Camila and the creative economy

Before her brother, at the end of March, Camila Ortega Murillo gave an inaugural lecture for the University of the Autonomous Regions of the Nicaraguan Caribbean Coast (Uraccan). She is the personal assistant of her mother, Vice President Murillo. She runs one of the presidential family's television channels and is passionate about fashion, to such an extent that she has her own luxurious catwalk called Nicaragua Diseña. The event, like her brother Laureano's opera festival, is one of the main activities of her parents' government. Both initiatives receive millions of córdobas from the Presidency to finance themselves, as well as sponsorship from state institutions, companies belonging to the ruling family and Sandinista businessmen.

In 2019, her parents created a position for Camilia: coordinator of the National Commission for Creative Economy in Nicaragua, made up of various state institutions and the "Nicaragua Diseña platform." The Government has insisted that the "creative economy" generates "jobs, income, local economic development and earnings from exports and intellectual property." However, its impact has not been visible, not even in the reports of the Central Bank of Nicaragua (BCN) which, although they show recovery in macroeconomic issues, not so in the economy of the Nicaraguan who, fed up with the lack of jobs, migrate thousands to the United States and other countries in recent years. Almost 7% of a population of six and a half million inhabitants have left to escape the sociopolitical and economic crisis.

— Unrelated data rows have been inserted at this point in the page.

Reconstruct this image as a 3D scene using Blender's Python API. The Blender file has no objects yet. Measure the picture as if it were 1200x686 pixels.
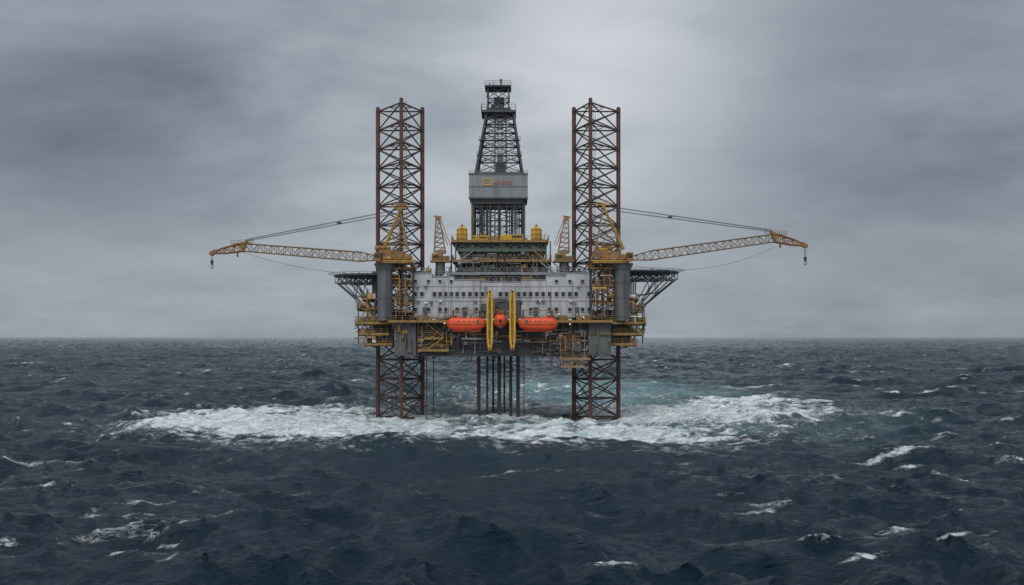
import bpy, math, random
import numpy as np
from mathutils import Vector, Matrix
random.seed(7)
rng=random.Random(11)
scene=bpy.context.scene
COL=scene.collection
S=0.2; CAMD=240.0; H=19.0
def W(px,py,y=0.0):
    k=(CAMD+y)/CAMD
    return Vector(((px-600)*S*k, y, H+(395-py)*S*k))

# ------------------------------------------------------------------ materials
def nodes_of(name):
    m=bpy.data.materials.new(name); m.use_nodes=True
    nt=m.node_tree; b=nt.nodes['Principled BSDF']
    return m,nt,b
MATS={}
def steel(name,base,dirt=None,rust=(0.10,0.035,0.015),amt=0.35,rough=0.55,dirtamt=0.6,metal=0.0,streak=0.22):
    m,nt,b=nodes_of(name); N=nt.nodes; L=nt.links
    if dirt is None: dirt=tuple(c*0.42 for c in base)
    geo=N.new('ShaderNodeNewGeometry')
    mp=N.new('ShaderNodeMapping'); mp.inputs['Scale'].default_value=(1.0,1.0,streak)
    L.new(geo.outputs['Position'],mp.inputs['Vector'])
    n1=N.new('ShaderNodeTexNoise'); n1.inputs['Scale'].default_value=0.55; n1.inputs['Detail'].default_value=6; n1.inputs['Roughness'].default_value=0.65
    L.new(mp.outputs[0],n1.inputs['Vector'])
    r1=N.new('ShaderNodeValToRGB'); r1.color_ramp.elements[0].position=0.38; r1.color_ramp.elements[1].position=0.68
    L.new(n1.outputs['Fac'],r1.inputs['Fac'])
    mx=N.new('ShaderNodeMixRGB'); mx.inputs[1].default_value=(*base,1); mx.inputs[2].default_value=(*dirt,1)
    ml=N.new('ShaderNodeMath'); ml.operation='MULTIPLY'; ml.inputs[1].default_value=dirtamt
    L.new(r1.outputs['Color'],ml.inputs[0]); L.new(ml.outputs[0],mx.inputs[0])
    n2=N.new('ShaderNodeTexNoise'); n2.inputs['Scale'].default_value=1.3; n2.inputs['Detail'].default_value=8; n2.inputs['Roughness'].default_value=0.75
    L.new(mp.outputs[0],n2.inputs['Vector'])
    r2=N.new('ShaderNodeValToRGB'); r2.color_ramp.elements[0].position=0.62-0.2*amt; r2.color_ramp.elements[1].position=0.72-0.1*amt
    L.new(n2.outputs['Fac'],r2.inputs['Fac'])
    m2=N.new('ShaderNodeMath'); m2.operation='MULTIPLY'; m2.inputs[1].default_value=min(1,amt*1.6)
    L.new(r2.outputs['Color'],m2.inputs[0])
    mx2=N.new('ShaderNodeMixRGB'); mx2.inputs[2].default_value=(*rust,1)
    L.new(m2.outputs[0],mx2.inputs[0]); L.new(mx.outputs[0],mx2.inputs[1])
    L.new(mx2.outputs[0],b.inputs['Base Color'])
    b.inputs['Roughness'].default_value=rough; b.inputs['Metallic'].default_value=metal
    bp=N.new('ShaderNodeBump'); bp.inputs['Strength'].default_value=0.25; bp.inputs['Distance'].default_value=0.05
    L.new(n2.outputs['Fac'],bp.inputs['Height']); L.new(bp.outputs[0],b.inputs['Normal'])
    MATS[name]=m
steel('rust_red_steel',(0.115,0.045,0.032),dirt=(0.04,0.032,0.030),amt=0.4,rough=0.75)
steel('dark_brace_steel',(0.050,0.039,0.036),rust=(0.13,0.052,0.030),amt=0.7,rough=0.75)
steel('pile_steel',(0.055,0.038,0.034),amt=0.45,rough=0.7)
steel('black_steel',(0.024,0.026,0.029),amt=0.35,rough=0.6)
steel('derrick_steel',(0.036,0.038,0.042),amt=0.35,rough=0.6)
steel('hull_grey',(0.045,0.050,0.057),amt=0.5,rough=0.55)
steel('column_grey',(0.115,0.122,0.125),amt=0.35,rough=0.6)
steel('pale_grey_paint',(0.45,0.465,0.485),dirt=(0.22,0.22,0.215),amt=0.22,rough=0.5,dirtamt=0.75)
steel('white_paint',(0.66,0.66,0.66),dirt=(0.3,0.28,0.25),amt=0.25,rough=0.5)
steel('mid_grey_paint',(0.22,0.235,0.25),amt=0.28,rough=0.55)
steel('dark_grey_paint',(0.075,0.081,0.088),amt=0.35,rough=0.6)
steel('yellow_paint',(0.62,0.36,0.030),dirt=(0.26,0.14,0.02),amt=0.38,rough=0.5)
steel('ochre_paint',(0.29,0.175,0.045),dirt=(0.10,0.065,0.025),amt=0.6,rough=0.6)
steel('orange_rust_paint',(0.30,0.125,0.038),dirt=(0.14,0.065,0.03),amt=0.55,rough=0.6)
steel('tan_rust_steel',(0.26,0.18,0.100),dirt=(0.12,0.075,0.04),amt=0.55,rough=0.65)
steel('green_paint',(0.07,0.11,0.085),amt=0.35,rough=0.6)
steel('lifeboat_orange',(0.70,0.072,0.013),dirt=(0.42,0.045,0.012),amt=0.08,rough=0.42,dirtamt=0.6)
steel('cable_steel',(0.05,0.05,0.052),amt=0.1,rough=0.5)
m,nt,b=nodes_of('window_glass'); b.inputs['Base Color'].default_value=(0.010,0.013,0.017,1); b.inputs['Roughness'].default_value=0.15
MATS['window_glass']=m
m,nt,b=nodes_of('warm_lamp'); b.inputs['Emission Color'].default_value=(1,0.66,0.3,1); b.inputs['Emission Strength'].default_value=1.6
b.inputs['Base Color'].default_value=(0.8,0.7,0.5,1); MATS['warm_lamp']=m
m,nt,b=nodes_of('sign_rust_orange'); b.inputs['Base Color'].default_value=(0.36,0.14,0.06,1); b.inputs['Roughness'].default_value=0.6; MATS['sign_rust_orange']=m
m,nt,b=nodes_of('sign_yellow'); b.inputs['Base Color'].default_value=(0.55,0.32,0.06,1); b.inputs['Roughness'].default_value=0.6; MATS['sign_yellow']=m

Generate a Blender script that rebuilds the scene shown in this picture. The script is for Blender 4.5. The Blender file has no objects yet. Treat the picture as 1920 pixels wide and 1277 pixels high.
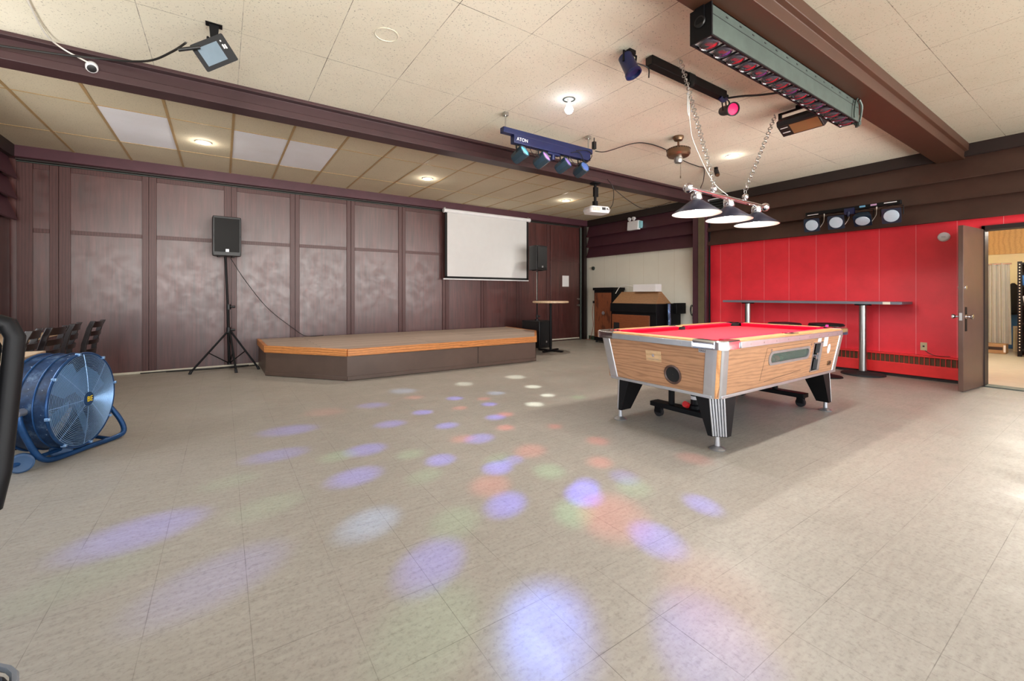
import bpy, bmesh, math, random
from mathutils import Vector, Matrix
random.seed(7)
R = math.radians
SC = bpy.context.scene
COL = SC.collection

# ------------------------------------------------------------------ camera
cam_d = bpy.data.cameras.new('camera')
cam = bpy.data.objects.new('camera', cam_d); COL.objects.link(cam)
cam.location = (0, 0, 1.165)
cam.rotation_euler = (R(90), 0, R(-34.07))
cam_d.sensor_width = 36.0
cam_d.lens = 36.0 * 803.0 / 1920.0
cam_d.shift_y = -(638.5 - 553.2) / 1920.0
cam_d.clip_start = 0.05
SC.camera = cam
# ------------------------------------------------------------------ world, view
SC.view_settings.view_transform = 'Standard'
SC.view_settings.look = 'None'
SC.view_settings.exposure = 0.05
SC.view_settings.gamma = 1.0
SC.view_settings.use_curve_mapping = False
SC.cycles.use_denoising = True
SC.cycles.max_bounces = 10
SC.cycles.diffuse_bounces = 6
SC.cycles.glossy_bounces = 4
SC.cycles.sample_clamp_indirect = 6.0
SC.cycles.caustics_reflective = False
SC.cycles.caustics_refractive = False
W = bpy.data.worlds.new('sky'); SC.world = W; W.use_nodes = True
WN = W.node_tree
tc = WN.nodes.new('ShaderNodeTexCoord'); sp_ = WN.nodes.new('ShaderNodeSeparateXYZ'); rp = WN.nodes.new('ShaderNodeValToRGB')
WN.links.new(tc.outputs['Generated'], sp_.inputs[0]); WN.links.new(sp_.outputs['Z'], rp.inputs['Fac'])
rp.color_ramp.elements[0].position = 0.0; rp.color_ramp.elements[0].color = (1.0, 0.97, 0.92, 1)   # added bright glow from below, lifts the ceiling
rp.color_ramp.elements[1].position = 0.12; rp.color_ramp.elements[1].color = (0.20, 0.225, 0.26, 1)  # pale overcast sky
rp2 = WN.nodes.new('ShaderNodeValToRGB'); WN.links.new(sp_.outputs['Z'], rp2.inputs['Fac'])     # left side: added variant, dim below so the ceiling gets less light
rp2.color_ramp.elements[0].position = 0.0; rp2.color_ramp.elements[0].color = (0.07, 0.07, 0.065, 1)
rp2.color_ramp.elements[1].position = 0.12; rp2.color_ramp.elements[1].color = (0.46, 0.50, 0.56, 1)
rx = WN.nodes.new('ShaderNodeMapRange'); rx.inputs['From Min'].default_value = -0.35; rx.inputs['From Max'].default_value = -0.8
WN.links.new(sp_.outputs['X'], rx.inputs['Value'])
mx = WN.nodes.new('ShaderNodeMix'); mx.data_type = 'RGBA'
WN.links.new(rx.outputs['Result'], mx.inputs[0]); WN.links.new(rp.outputs['Color'], mx.inputs[6]); WN.links.new(rp2.outputs['Color'], mx.inputs[7])
WN.links.new(mx.outputs[2], WN.nodes['Background'].inputs[0])
WN.nodes['Background'].inputs[1].default_value = 15.0


def light(name, kind, loc, power, color=(1, 1, 1), radius=0.05, target=None, spot=60, blend=0.5, parent=None, size=None):
    d = bpy.data.lights.new(name, kind); d.energy = power; d.color = color
    if kind == 'AREA':
        d.shape = 'RECTANGLE'; d.size, d.size_y = size
    else:
        d.shadow_soft_size = radius
    if kind == 'SPOT':
        d.spot_size = R(spot); d.spot_blend = blend
    o = bpy.data.objects.new(name, d); COL.objects.link(o); o.location = loc
    if target is not None:
        o.rotation_euler = (Vector(target) - Vector(loc)).to_track_quat('-Z', 'Y').to_euler()
    if parent:
        o.parent = parent; o.matrix_parent_inverse = parent.matrix_world.inverted()
    return o


# sky sampling portals in the unseen windows added behind and at left
for wx in (-1.1, 1.5, 4.1, 6.7):
    p = light('window_daylight', 'AREA', (wx, -1.82, 1.53), 1, size=(2.3, 2.75), target=(wx, 0, 1.53))
    p.data.cycles.is_portal = True
for wy in (1.7, 4.5):
    p = light('window_daylight', 'AREA', (-2.35, wy, 1.5), 1, size=(2.4, 1.25), target=(0, wy, 1.5))
    p.data.cycles.is_portal = True
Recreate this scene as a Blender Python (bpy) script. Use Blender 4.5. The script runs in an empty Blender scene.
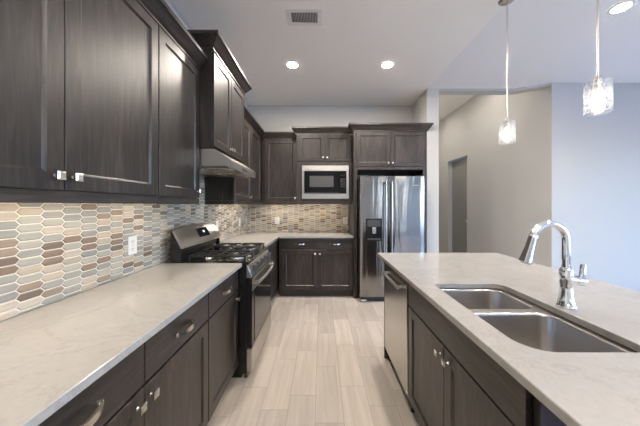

Camila Ortega Murillo teaches a video call lesson.
Camila Ortega Murillo teaches a video call lesson.César Pérez (Presidency of Nicaragua)

Camila is a graduate in political science and her inaugural lesson was given virtually. She did not travel to the Nicaraguan Caribbean, where in recent months there have been two massacres of indigenous people at the hands of land invaders, who move under the protection of Sandinista authorities. Camila did not talk about it in her presentation, but she did thank her parents. "We are grateful for sharing with you what we have been developing with the guidance and mission entrusted by our president, Commander Daniel, and our vice-president, colleague Rosario, to stimulate, encourage, and project more and more that model of creative economy where the main engine is the leading role of the majorities, those MSMEs, that entrepreneurial youth, leading youth at all levels of our country”.

Laureano and Camila are the children who occupy the most visible positions in the apparatus of their parents' regime. Despite the fact that their hobbies are opera and modeling, Sandinista sources consulted by EL PAÍS agree that both carry out roles assigned by the presidential couple. Teaching inaugural lectures is a new assignment, regardless of whether they lack academic credentials. For a public university professor on condition of anonymity, these inaugural lectures are a reflection of the decline of higher education in Nicaragua, marked by the closure and confiscations of universities.

“A few days ago the Government closed another three universities, there are already five so far this year. Then the Government assumes the universities and what it imposes is not science, criticism and knowledge, but servility and praise to them. It is the imposition of mediocrity and sending their children to give master classes is proof of this: the merit is in servility. It is the final stab at university autonomy for which the students of this country have fought so hard, even since Somoza times,” said a professor in the humanities area of ​​a public university.